Am Montag beginnt im neu gewählten türkischen Parlament das Wahlverfahren für einen neuen Staatspräsidenten.
Letztendlich wird bei der Wahl mit einem Sieg des Außenministers Abdullah Gül von der regierenden islamischen Partei für Gerechtigkeit und Entwicklung (AKP) gerechnet - wahrscheinlich jedoch noch nicht in der ersten Wahlrunde. Scheitern könnte Gül nur durch einen Wahlboykott der Opposition. Die kemalistische CHP will die Wahl boykottieren, da sie eine schleichende Islamisierung befürchtet. Die rechtsnationale Oppositionspartei MHP stellte hingegen am Freitag einen eigenen Kandidaten für das Amt auf, was als Absage an einen möglichen Wahlboykott gewertet wird. Die Amtsperiode des Präsidenten, der wichtige Beamte ernennt, beträgt sieben Jahre.
Zweiter Wahlgang wahrscheinlich
Im ersten Wahlgang sind
mindestens 367 der 550 möglichen Stimmen nötig. Zwar könnte Gül neben den
AKP-Stimmen auch Voten aus anderen Parteien erhalten, die erforderliche
Zweidrittel-Mehrheit gilt jedoch als unwahrscheinlich. Die 99
CHP-Abgeordneten wollen die Sitzung boykottieren. Die gleiche Situation wird
für den zweiten Wahlgang am 24. August erwartet, weshalb die dritte
Wahlrunde am 28. August entscheidend sein wird. Dann genügt laut Verfassung
schon die einfache Mehrheit von 276 Stimmen. Damit könnte Gül, der am
Nationalfeiertag der türkischen Republik, dem 29. Oktober, geboren wurde,
mit den Stimmen seiner AKP-Fraktion zum elften türkischen Präsidenten
gewählt werden. Im April war die Präsidentenwahl am Boykott mehrerer
Oppositionsparteien gescheitert. Der als strenger Laizist anerkannte
bisherige Präsident Ahmet Necdet Sezer amtierte weiter.
Überraschungskandidatur
Wenige Stunden vor Ablauf der
Anmeldefrist hat eine kleine Oppositionspartei einen dritten Kandidaten für
die Präsidentschaftswahl in der Türkei aufgestellt. Die Demokratische
Linkspartei (DSP) nominierte am Sonntag Hüseyin Tayfun Icli, wie die
Nachrichtenagentur Anadolu berichtete. Der 50-Jährige war 2002 kurzzeitig
Staatsminister. Das türkische Parlament beginnt am Montag mit der Wahl des
neuen Staatspräsidenten. In der ersten Wahlrunde wird es vermutlich noch
keinen Sieger geben, letztendlich wird aber mit einem Sieg von Außenminister
Abdullah Gül von der regierenden islamistischen AKP gerechnet.

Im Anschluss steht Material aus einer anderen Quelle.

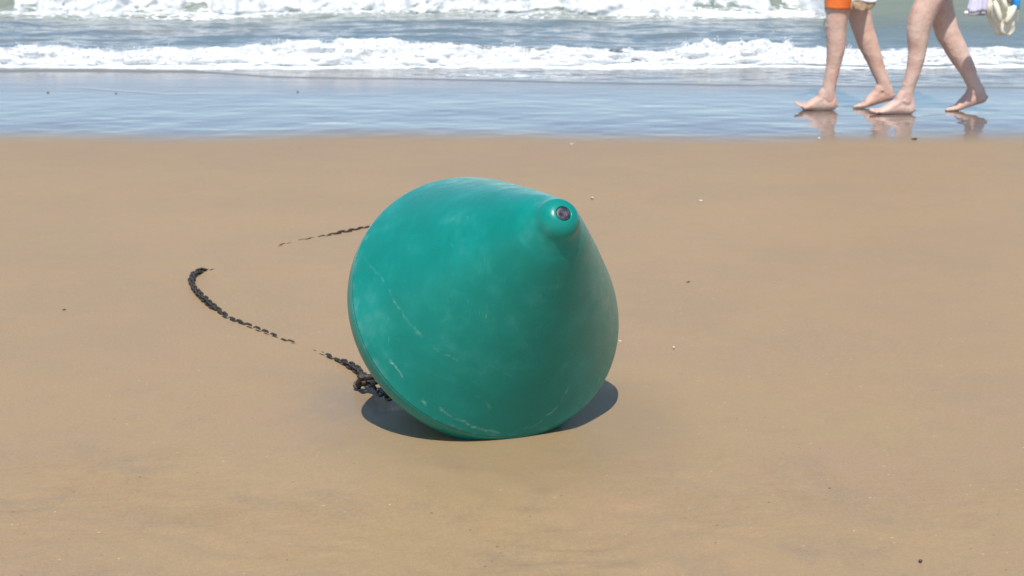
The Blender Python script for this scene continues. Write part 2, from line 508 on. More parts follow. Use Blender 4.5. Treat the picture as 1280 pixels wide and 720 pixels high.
# ------------------------------------------------------------------ buoy
def green_material():
    m = Mat("green_plastic")
    x, y, z = m.xyz()
    blot = m.noise(5, 6, 0.62, m.mapping((1, 1, 1.3), (2, 0, 1)), 0.15)
    blot2 = m.noise(22, 5, 0.65)
    c = m.mix(m.ramp(blot, 0.35, 0.7), (0.0015, 0.184, 0.146), (0.0034, 0.226, 0.186))
    salt = m.math('MULTIPLY', m.ramp(blot, 0.50, 0.66), m.ramp(m.noise(14, 5, 0.7), 0.42, 0.66))
    c = m.mix(m.math('MULTIPLY', salt, 0.19), c, (0.15, 0.36, 0.34))
    # scuffs and scratches
    brk = m.math('MULTIPLY', m.ramp(m.noise(46, 4, 0.7), 0.40, 0.62), m.ramp(m.noise(260, 2, 0.6), 0.35, 0.6, 0.25, 1.0))
    mask = m.math('MULTIPLY', m.attr('wear'), brk)
    hair = m.noise(1, 2, 0.5, m.mapping((300, 14, 25), rot=(0.4, 0.9, 0.5)))
    hair = m.math('MULTIPLY', m.ramp(hair, 0.70, 0.78), m.ramp(blot, 0.45, 0.62, 0, 0.45))
    # the moulded edge is rubbed pale here and there
    rubbed = m.math('MULTIPLY', m.math('MULTIPLY', m.ramp(z, 0.020, 0.033), m.ramp(z, 0.052, 0.036)), m.ramp(blot2, 0.48, 0.70, 0, 0.16))
    mask = m.math('MAXIMUM', m.math('MAXIMUM', mask, hair), rubbed)
    c = m.mix(mask, c, (0.40, 0.58, 0.54))
    sandy = m.math('MULTIPLY', m.ramp(z, -0.0, -0.03), m.ramp(blot2, 0.45, 0.6, 0, 0.06))
    c = m.mix(sandy, c, (0.20, 0.19, 0.13))
    rough = m.math('ADD', m.ramp(blot2, 0.3, 0.7, 0.24, 0.36), m.math('MULTIPLY', mask, 0.3))
    m.set(Base_Color=c, Roughness=rough, IOR=1.46, Specular_IOR_Level=0.36, Normal=m.bump(m.math('ADD', blot2, m.math('MULTIPLY', mask, 1.5)), 0.12, 0.003))
    return m.m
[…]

Erst am Freitag hatte die nationalistische Partei MHP mit dem früheren Innen- und Verteidigungsminister Sabahattin Cakmakoglu einen eigenen Kandidaten aufgestellt. Im April war ein erster Anlauf der Wahlen durch einen Wahlboykott der kemalistischen Opposition und wegen Drohungen des Militärs gescheitert. Damals war Gül der einzige Kandidat gewesen.